L’imaginaire serait-il capable de faire naître des événements ? Nous imaginons dès que nous fabriquons. Marx dirait que, dans le travail, les choses existent idéalement dans notre imagination. Nous imaginons aussi dès que faisons des projets. Sans cette anticipation, aucune action, autre que des actions réflexes, ne seraient possible. Imaginer ce n’est pas forcément rêvasser. C’est produire les conditions de possibilité d’un réel souhaité. C’est grâce à cette faculté que nous pouvons modifier nos idées et leur donner une grande plasticité. Nous sentons cette plasticité quand on lit un livre. Notre imagination doit donner une forme sensible à des signes. Mais avons-nous une forme précise ? Non, il y a un flottement. Nous avons plein de possibilités de formes qui évoluent au fil de la lecture. C’est pourquoi nous sommes surpris quand un film, fixe le flux de notre imagination dans une image précise. Notre imaginaire ouvre des mondes possibles.
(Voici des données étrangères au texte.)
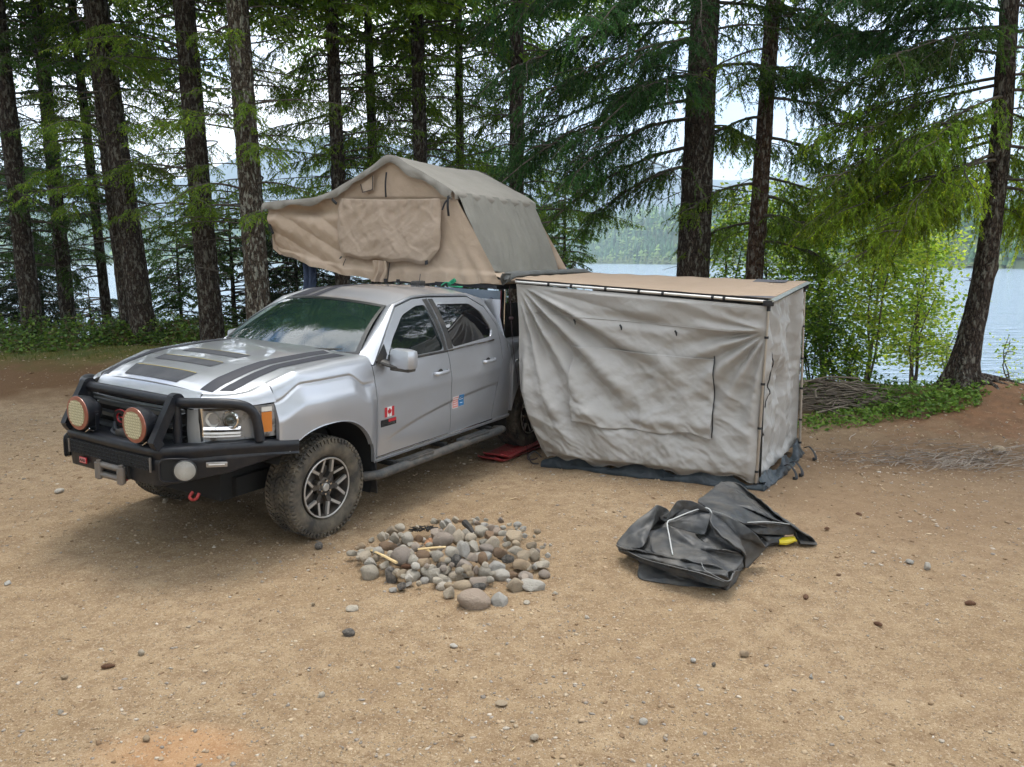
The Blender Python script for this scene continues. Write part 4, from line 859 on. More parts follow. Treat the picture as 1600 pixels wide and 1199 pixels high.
# ---- fenders
def arch(x, xc=0., r=.512):
    d = np.abs(x - xc); return np.where(d < r, .385 + r * np.maximum(1 - (d / r) ** 2.45, 0) ** (1 / 2.45), .0)
def fender(m):
    P = []
    for x in np.linspace(.47, -.545, 130):
        zb = float(max(arch(x), .47 if x < 0 else .80)); zs = float(hedge(x)); z1 = zs - .062; col = []
        for s in np.linspace(0, 1, 64): z = zb + (z1 - zb) * s; col.append((x, float(S(x, z)), z))
        y1 = float(S(x, z1)); A = np.array([y1, z1]); slope = float(S(x, z1) - S(x, z1 - .03)) / .03
        B = np.array([y1 + slope * .045 - .006, zs - .006]); Cc = np.array([float(hy_(x)) + .005, zs]); 
        for s in np.linspace(.08, 1, 14): q = A * (1 - s) ** 2 + 2 * B * s * (1 - s) + Cc * s * s; col.append((x, q[0], q[1]))
        P.append(col)
    m.grid(edge_return(P, .03))
    # lip rolled into the arch
    L_ = []
    for a in np.linspace(radians(-12), radians(155), 50):
        x = .512 * abs(cos(a)) ** (2 / 2.45) * (1 if cos(a) > 0 else -1); z = .385 + .512 * abs(sin(a)) ** (2 / 2.45) * (1 if sin(a) > 0 else -1)
        if x > .40: continue
        y = float(S(x, z)); L_.append([(x, y + .001, z), (x * .985, y + .003, z - .008), (x * .96, y - .03, .385 + (z - .385) * .965)])
    if len(L_) > 2: m.grid(L_)
    # top tongue ahead of the arch, above the headlight
    H1 = cat([(.47, hy_(.47) + .005, hedge(.47)), (.60, .752, 1.197), (.70, .697, 1.183), (.765, .615, 1.18), (.80, .556, 1.180)], 14)
    H2 = cat([(.47, .882, 1.118), (.60, .84, 1.112), (.72, .765, 1.105), (.83, .66, 1.098), (.895, .565, 1.088)], 14)
    m.grid([[tuple(a * (1 - s) + b * s + np.array([.012, .02, .02]) * sin(pi * s) * (1 - .3 * s)) for s in np.linspace(0, 1, 9)] for a, b in zip(H1, H2)])
    return m
both('fender', M_PAINT, fender, weld=False, sharp=60)
# wheel wells
def well(m, xc):
    P = []
    for a in np.linspace(radians(28 if xc == 0 else -10), radians(196), 30):
        x = xc + .53 * abs(cos(a)) ** .83 * (1 if cos(a) > 0 else -1); z = .385 + .53 * abs(sin(a)) ** .83 * (1 if sin(a) > 0 else -1); P.append([(x, .90, z), (x, .50, z)])
    m.grid(P); P2 = [(xc + .53 * cos(a), .50, .385 + .53 * sin(a)) for a in np.linspace(radians(28 if xc == 0 else -10), radians(196), 30)]; m.add(P2, [tuple(range(30))]); return m
both('wheel_well', M_DARK, lambda m: well(m, 0.)); both('wheel_well', M_DARK, lambda m: well(m, -3.259))
# ---- headlights
def hl(m):
    P = []
    for t in np.linspace(0, 1, 16):
        x = .885 - .39 * t ** 1.7 ; y = .60 + .285 * t ** .8
        P.append([(x - .0 * s, y, 1.10 + .004 * sin(t * pi) - (.225 - .03 * t) * s) for s in np.linspace(0, 1, 5)])
    return m.grid(P)
def hl_in(m):
    P = []
    for t in np.linspace(0, 1, 12):
        x = .82 - .36 * t ** 1.7; y = .595 + .27 * t ** .8; P.append([(x, y, 1.10 - .225 * s) for s in (0, .5, 1)])
    return m.grid(P)
M_HOUSE = mat('lamp_housing', (.30, .31, .32), .35, .2, col2=(.06, .06, .06), nscale=9, contrast=(.5, .6))
for sg in (1, -1):
    def fl(mb): 
        if sg < 0: mb.v = [v * np.array([1, -1, 1]) for v in mb.v]; mb.f = [f[::-1] for f in mb.f]
        return mb
    HL = T(fl(hl(MB())), 'headlight', M_LENS)
    T(fl(hl_in(MB())), 'housing', M_HOUSE, HL)
    ax = Vector((.93, .36 * sg, 0)).normalized(); q = ax.to_track_quat('X', 'Z').to_matrix().to_4x4()
    def put(mb, c): mb.v = [np.array([(q @ Vector(v))[:] for v in V]) + np.array([c[0], c[1] * sg, c[2]]) for V in mb.v]; return mb
    T(put(MB().lathe([(.058, .0), (.060, .012), (.052, .016), (.046, -.02), (.034, -.035)], (0, 0, 0), 'x', 32), (.745, .745, 1.02)), 'projector_bezel', M_CHROME, HL)
    T(put(MB().lathe([(.034, -.01), (.030, .01), (.018, .022), (.001, .027)], (0, 0, 0), 'x', 24), (.755, .745, 1.02)), 'projector_lens', M_GLASS, HL)
    T(put(MB().lathe([(.001, -.05), (.03, -.035), (.045, 0), (.050, .008)], (0, 0, 0), 'x', 24), (.815, .655, 1.02)), 'low_beam', M_REFL, HL)
    for z, w_ in ((1.086, .012), (.955, .018), (.925, .012), (.905, .010)):
        A = cat([(.865, .615, z), (.80, .70, z), (.70, .79, z)], 9); T(fl(MB().grid([[tuple(p + np.array([0, 0, w_])), tuple(p + np.array([.012, .004, 0])), tuple(p - np.array([0.02, 0, w_]))] for p in A])), 'light_bar', M_CHROME if z > .93 else M_WHITE, HL)
    A = cat([(.575, .858, 1.0), (.54, .873, 1.0), (.508, .885, 1.0)], 6); T(fl(MB().grid([[tuple(p + np.array([0, -.006, dz])) for dz in (.055, 0, -.06, -.085)] for p in A])), 'turn_signal', M_AMBER, HL)
    A = cat([(.575, .858, 1.0), (.54, .873, 1.0), (.508, .885, 1.0)], 6); T(fl(MB().grid([[tuple(p + np.array([0, -.005, dz])) for dz in (.092, .06)] for p in A])), 'marker_lens', M_REFL, HL)
# ---- doors
def doorpanel(xf, xr_of_z, zb, m):
    P = []
    for s in np.linspace(0, 1, 90):
        z = zb + (1.245 - zb) * s; x1 = xr_of_z(z); P.append([(xf + (x1 - xf) * u, float(S(xf + (x1 - xf) * u, z)), z) for u in np.linspace(0, 1, 80)])
    return m.grid(edge_return(P, .03), flip=True)
def ring(outer, inner, m, n=90, inset=.0, lift=0):
    def res(poly):
        A = np.array(poly + [poly[0]], float); d = np.r_[0, np.cumsum(np.linalg.norm(np.diff(A, axis=0), axis=1))]; t = np.linspace(0, d[-1], n, endpoint=False)
        return np.stack([np.interp(t, d, A[:, 0]), np.interp(t, d, A[:, 1])], 1)
    return res(outer), res(inner)
def frame(outer, inner, m, n=120):
    """window frame: strip between the outline of the door top and its window, matched by angle."""
    c = np.mean(np.array(inner), 0)
    def ray_poly(poly, a):
        d = np.array([cos(a), sin(a)]); best = 1e9; P = np.array(poly)
        for i in range(len(P)):
            p, q = P[i] - c, P[(i + 1) % len(P)] - c; e = q - p; den = d[0] * e[1] - d[1] * e[0]
            if abs(den) < 1e-12: continue
            t = (p[0] * e[1] - p[1] * e[0]) / den; s = (p[0] * d[1] - p[1] * d[0]) / den
            if t > 0 and -1e-6 <= s <= 1 + 1e-6: best = min(best, t)
        return c + d * best
    angs = sorted(set([atan2(*(np.array(p) - c)[::-1]) for p in list(outer) + list(inner)] + list(np.linspace(-pi, pi, n, endpoint=False))))
    P = []
    for a in angs:
        o = ray_poly(outer, a); i = ray_poly(inner, a); row = []
        f3 = lambda q, dy=0: (q[0], float(SY(q[0], q[1])) + dy, q[1])
        row.append(f3(o, -.03)); row += [f3(o * (1 - s) + i * s) for s in (0, .3, .7, 1)]; row.append(f3(i, -.018)); P.append(row)
    return m.grid(P, closeu=True)
def pane(inner, m, dy=-.012, ctr=None):
    c = np.mean(np.array(inner), 0); k = len(inner); V = []; F = []; rings = 5; A = np.array(inner, float)
    for q in range(rings + 1):
        for p in A: w = c + (p - c) * (q + .001) / rings; V.append((w[0], float(G(w[1])) + dy, w[1]))
    for q in range(rings):
        for i in range(k): F.append((q * k + i, q * k + (i + 1) % k, (q + 1) * k + (i + 1) % k, (q + 1) * k + i))
    return m.add(V, F)
def rnd(poly, n=5, f=.22):
    """round the corners of a polygon."""
    out = []; P = np.array(poly, float)
    for i in range(len(P)):
        a, b, c = P[i - 1], P[i], P[(i + 1) % len(P)]; r1 = min(f * np.linalg.norm(a - b), .06); r2 = min(f * np.linalg.norm(c - b), .06)
        p = b + (a - b) / np.linalg.norm(a - b) * r1; q = b + (c - b) / np.linalg.norm(c - b) * r2
        for t in np.linspace(0, 1, n): out.append(tuple((1 - t) ** 2 * p + 2 * t * (1 - t) * b + t * t * q))
    return out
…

L’imaginaire est libéré du réel

Des mondes possibles ? Alors, l’imaginaire est libéré du réel, et c’est une grande nouvelle ! Cela viendrait confirmer que nous ne sommes pas englués dans les choses, mais que nous pouvons les nier, les décaler, les déplacer : nous produisons des choses irréelles. Cela conforte l’idée selon laquelle, nous ne sommes pas comme une chaise ou une table mais que nous pouvons nous affranchir pour décomposer et recomposer les choses. (C’est le type d’hypothèse que nous retrouvons dans L’imaginaire de Sartre) Et si nous sommes capables de le faire par l’imagination, c’est parce que nous sommes capables de produire nos conditions d’existence. L’imaginaire pointe notre liberté, et la met en exercice. Et qui sait, pour avoir formé d’autres mondes, nous devenons plus habile à modifier celui dans lequel nous devons vivre réellement.